The appeal is from a conviction for assault to murder without malice in which the jury assessed a three-year penalty.
Appellant and Rosetta Butler were friends and had been associating together prior to this trouble, but she had withdrawn her affections because, as she explained, she learned that he was a married man. In the late afternoon he accosted her on the street and told her that her brother wanted to see her. It *335is in evidence, too, that he was insistent in attempting to force her into a saloon nearby. Her resistence, according to his statement, was emphasized with a small knife which she drew from her purse, but this was denied by the prosecutrix. Regardless of how their trouble arose, it was but a brief period after he approached her until he slashed her throat with his knife, severing both jugular veins. She was given immediate treatment, including a transfusion, which saved her life.

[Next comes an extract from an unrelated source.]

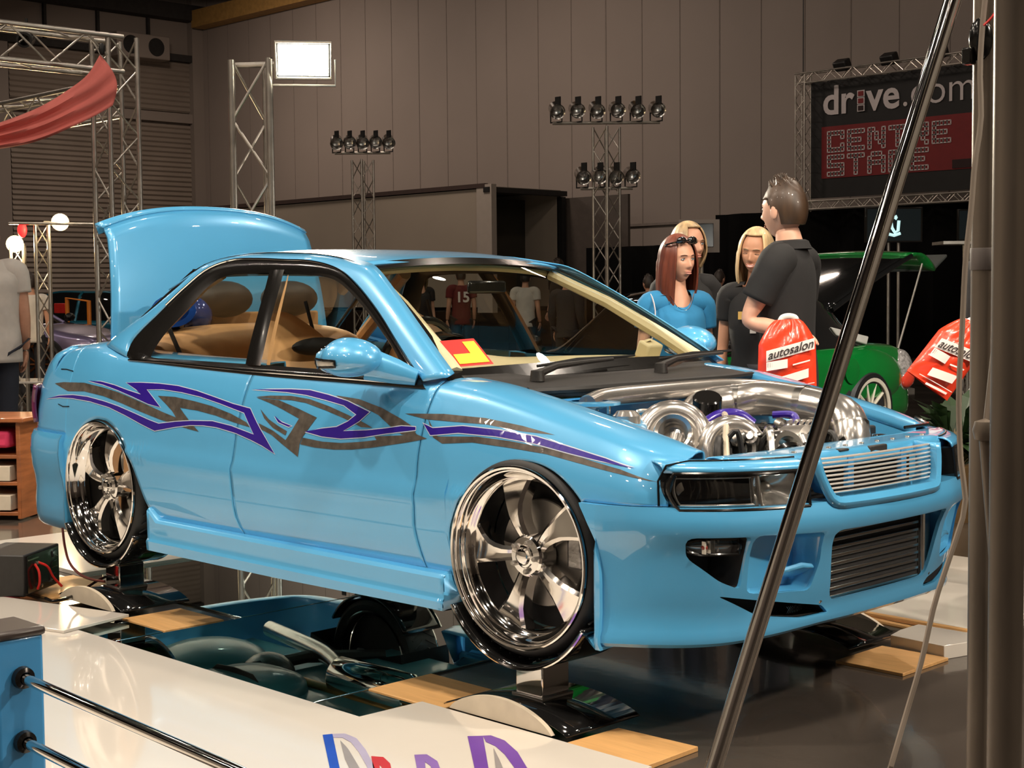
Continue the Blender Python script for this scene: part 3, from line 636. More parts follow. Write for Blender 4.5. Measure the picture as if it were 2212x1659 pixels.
# --- door mirrors
for s in (-1, 1):
    def fn(P, Q):
        Q = Q.copy(); x = P[:, :, 0]
        Q[:, :, 2] *= np.where(P[:, :, 2] < 0, .75, 1.0); Q[:, :, 0] = np.where(x > 0, Q[:, :, 0]*1.15, Q[:, :, 0]*.72); return Q
    g = G().sph((1.795, s*.905, .588), (.115, .10, .076), 28, 18, fn)
    g.xf(Matrix.Translation((1.795, s*.905, .588)) @ Matrix.Rotation(s*-.25, 4, 'Z') @ Matrix.Translation((-1.795, -s*.905, -.588)))
    mi = mk('wing_mirror', g, M['paint'], car)
    g = G().tube([(1.86, s*.87, .575), (1.93, s*.81, .55), (1.985, s*.765, .528)], [.055, .042, .026], 12, sx=.7); mk('mirror_arm', g, M['paint'], mi)
    def mp(az, el, k=1.0):
        q = np.array([math.cos(az)*math.cos(el)*.100*k, s*math.sin(az)*math.cos(el)*.101*k, math.sin(el)*.070*k]); return (1.795+q[0], s*.905+q[1], .588+q[2])
    W_ = lambda f, e: mp(math.radians(128-66*f), math.radians(-19+4*f+e*(24-8*f)), 1.045)
    ob = mk('mirror_indicator', G().grid(np.array([[W_(f, e) for f in np.linspace(0, 1, 12)] for e in np.linspace(0, 1, 5)])), M['indic'], mi, solid=.004)
    mk('indicator_rim', G().tube([W_(f, 0) for f in np.linspace(0, 1, 12)]+[W_(1, .5)]+[W_(f, 1) for f in np.linspace(1, 0, 12)]+[W_(0, .5), W_(0, 0)], .0045, 6), M['trim'], ob)
    mk('mirror_glass', G().sph((1.716, s*.90, .59), (.006, .08, .05), 16, 8), M['chrome'], mi)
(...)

The conflict in the testimony was for the jury to settle and brings nothing for our consideration.
Appellant has three bills of exception. The first one is in question and answer form without a certificate of necessity therefor by the trial judge. For this reason it cannot be considered. Vernon’s Ann. C. C. P., Art. 667, Note 23; Green v. State, 160 S. W. (2d) 940; Austin v. State, 187 S. W. (2d) 222; Lerma v. State, 200 S. W. (2d) 635; DeLeon v. State, 201 S. W. (2d) 816.
By Bill of Exception No. 2 complaint is made of the failure of the court to charge on aggravated assault. The bill is qualified by the court to show that no written objections or exceptions were filed to the court’s charge before same was read to the jury. Under such condition this bill cannot be considered. Vernon’s Ann. C. C. P., Art. 658, and annotations thereunder.
By Bill of Exception No. 3, appellant complains of jury . misconduct in that they were allowed to separate from each other. If the facts in the case are deemed sufficient to constitute separation, it was but momentarily and no opportunity appeared to have existed for anyone to communicate with them. We are of the opinion that no injury was shown by this bill. See Article 668, Vernon’s Ann. C. C. P., note 4.
Finding no error which we are permitted to consider, in the state of the record, the judgment of the trial court is affirmed.